Wednesday, October 15, 2008

Creating Wealth

I have been reading a number of interesting articles over at Paul Graham's website about wealth creation. For me, the most new point that I picked up is that wealth is created. Many, along with me consider the point of view wanting to make money. But rather then consider making money, the point of view is of creating wealth. Since wealth is a more general view, and money is just a medium of exchange.

When you consider it from the point of view of creating wealth, then the idea of money being limited and only having so much to go around, goes out the window. To create a wealthier society, the society needs to be creating more wealth then it is consuming.

One of the main components of this is being able to have enough intrinsic reward to what you are doing that you are being satisfied by the process of wealth creation. Not only that, but the person who is being driven by a love of what they are doing will far outperform another person who is just doing it as a job, even if they are of comparable skills and ability.

Of course, the ability of someone to be rewarded based on their performance varies from profession to profession. Because for one to be rewarded based on performance, the performance needs to be measurable. Trying to reward excellent teachers is hard. How does one identify excellent teachers? It would have to be related to the students and having a positive impact on their lives. Even if one is created, how do you prevent teachers from gaming the system.

This pattern can be repeated from job to job. I think that any solution would require at least two parts. A way to measure and link performance and reward, and a policing type mechanism to reduce or discourage gaming of the system.

Tuesday, October 7, 2008

The way things are

The world does not need to be that way that it is. Much of how it is, we just take for granted and assume that is the way it should be. We have this basic template of going to school when we are young, graduating from high school, then moving onto college, getting a job, getting married and then having kids.

Yet at every step along the way, we lose people. Not everyone finished high school, not everyone finishes college, not everyone gets a steady job and not everyone gets married and has children. At every step of the one, on needs to wonder is this actually the best way to be doing this in general and is this the best thing for me.

On of the strongest clocks in our society is the school schedule. We all feel the ebb and flow of the school season, with or with out any direct connection to the schools. During the summer, the commutes are easier with out all of the school buses, and as the school season starts the traffic increases. Parents and children alike are transitioning from the lazy days of summer back to the hectic days of school.

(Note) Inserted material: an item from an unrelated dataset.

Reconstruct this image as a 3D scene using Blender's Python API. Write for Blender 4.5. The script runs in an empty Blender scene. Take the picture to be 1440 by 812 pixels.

The parents are governed by their daily work schedule and the children theirs. This is not unreasonable given the basic idea of central control. The only way to organize the movement and scheduling of people, parents and teachers is to have a strongly regulated schedule.

I wonder how much of it has to be this way. We have built up this concept of the hugely central schools with a massive number of children that need to be governed and monitored. If we were to some how decentralize this, could we alleviate some of the problems of having so many kids together.

Why do we as adults need to be on such a regulated schedule. I know that I find that my productivity and motivation can vary from day to day and week to week. Right now it is evening and I am feeling motivated to write and do this, yet during the afternoon I was mostly not wanting to much of everything.

So much of the way we currently live our lives runs against the way we are currently built to work. I would not go so far as to say unnatural, because that implies that there is a certain way we have to be. But rather that the environment that we are currently living in is different from the environment we as humans developed in, that we have created a number of inefficiency's where we are having to constantly fight ourselves and who we are, with little benefit and great costs.